ALEC wants to provide ideas of how legislators can act next, said task force private-sector Chairman Bartlett Cleland, who works full time as Institute for Policy Innovation policy counsel. "It is critically important for the future of healthcare that state legislators start understanding what they can do and start to act, so we can drive down healthcare costs and get healthcare to more people."

The task force decided to push its data privacy model bill to its December meeting, because a few "definitions and requirements need some work to make it ready for prime time," said Stephenson.
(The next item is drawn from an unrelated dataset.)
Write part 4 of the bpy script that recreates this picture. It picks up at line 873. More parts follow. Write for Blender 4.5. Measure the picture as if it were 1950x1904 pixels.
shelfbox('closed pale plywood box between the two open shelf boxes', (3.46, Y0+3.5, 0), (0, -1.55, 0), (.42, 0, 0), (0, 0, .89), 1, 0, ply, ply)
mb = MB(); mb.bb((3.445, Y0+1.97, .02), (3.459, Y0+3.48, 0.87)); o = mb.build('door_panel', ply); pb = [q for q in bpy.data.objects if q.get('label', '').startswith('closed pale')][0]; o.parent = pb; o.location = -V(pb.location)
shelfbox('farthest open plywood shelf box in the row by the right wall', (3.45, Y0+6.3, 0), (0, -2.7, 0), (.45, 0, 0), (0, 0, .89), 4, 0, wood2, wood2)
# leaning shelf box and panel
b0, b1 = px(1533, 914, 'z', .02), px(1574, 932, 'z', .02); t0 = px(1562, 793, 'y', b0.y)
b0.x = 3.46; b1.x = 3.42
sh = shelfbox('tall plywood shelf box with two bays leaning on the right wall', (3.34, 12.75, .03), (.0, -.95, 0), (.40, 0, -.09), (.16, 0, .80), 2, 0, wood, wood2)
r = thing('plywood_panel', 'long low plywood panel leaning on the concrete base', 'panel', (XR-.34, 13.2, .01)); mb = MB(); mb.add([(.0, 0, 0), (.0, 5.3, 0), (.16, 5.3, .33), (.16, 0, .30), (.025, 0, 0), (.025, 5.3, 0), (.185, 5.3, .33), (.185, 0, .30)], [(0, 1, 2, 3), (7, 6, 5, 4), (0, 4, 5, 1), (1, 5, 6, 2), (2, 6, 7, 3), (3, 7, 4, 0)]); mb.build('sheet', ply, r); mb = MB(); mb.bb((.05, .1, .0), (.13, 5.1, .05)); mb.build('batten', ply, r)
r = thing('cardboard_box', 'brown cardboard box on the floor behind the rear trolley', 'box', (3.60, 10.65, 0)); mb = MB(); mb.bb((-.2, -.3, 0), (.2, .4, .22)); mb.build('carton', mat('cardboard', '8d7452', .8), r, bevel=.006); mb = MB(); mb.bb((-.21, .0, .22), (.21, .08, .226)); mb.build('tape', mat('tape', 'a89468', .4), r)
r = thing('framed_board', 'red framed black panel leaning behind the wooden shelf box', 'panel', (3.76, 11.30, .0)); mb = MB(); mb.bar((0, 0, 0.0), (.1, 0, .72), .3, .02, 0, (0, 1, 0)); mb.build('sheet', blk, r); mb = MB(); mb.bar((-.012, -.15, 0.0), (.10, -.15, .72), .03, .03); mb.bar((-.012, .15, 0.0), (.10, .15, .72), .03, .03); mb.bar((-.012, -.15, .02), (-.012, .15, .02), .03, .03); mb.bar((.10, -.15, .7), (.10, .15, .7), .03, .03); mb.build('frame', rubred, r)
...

He will convene meetings with the American Civil Liberties Union, law enforcement groups and state legislators from Texas, Montana and Maine to fix some of the challenges in the bill.

"We are really setting some new ground here, and we are trying to write something that works within our federal and state framework," said Stephenson. "We need to give citizens some sensible protections, but still ensure that the law enforcement can do its job."

Thoreson said this legislation is particularly important given the recent leaks about National Security Agency monitoring. "The privacy issue continues to be one that blows up because people are concerned that their rights are protected," he said. "We want to work with law enforcement and all agencies to make sure that we are doing things to keep people lawful but we are not going past that boundary and getting information that is not needed to do that job."

Education technology will be revisited at the next ALEC meeting, said Stephenson. "The Education Task Force approached us about creating a joint working group to explore broadband education with the rise of online courses and emphasis of virtual classroms and digital learning today."

Cleland said education is facing similar challenges to healthcare in terms of technology. "Education, like healthcare, is going to face an earthquake, and legislators will do what they can to place no roadblocks in their way in terms of legislation," he said.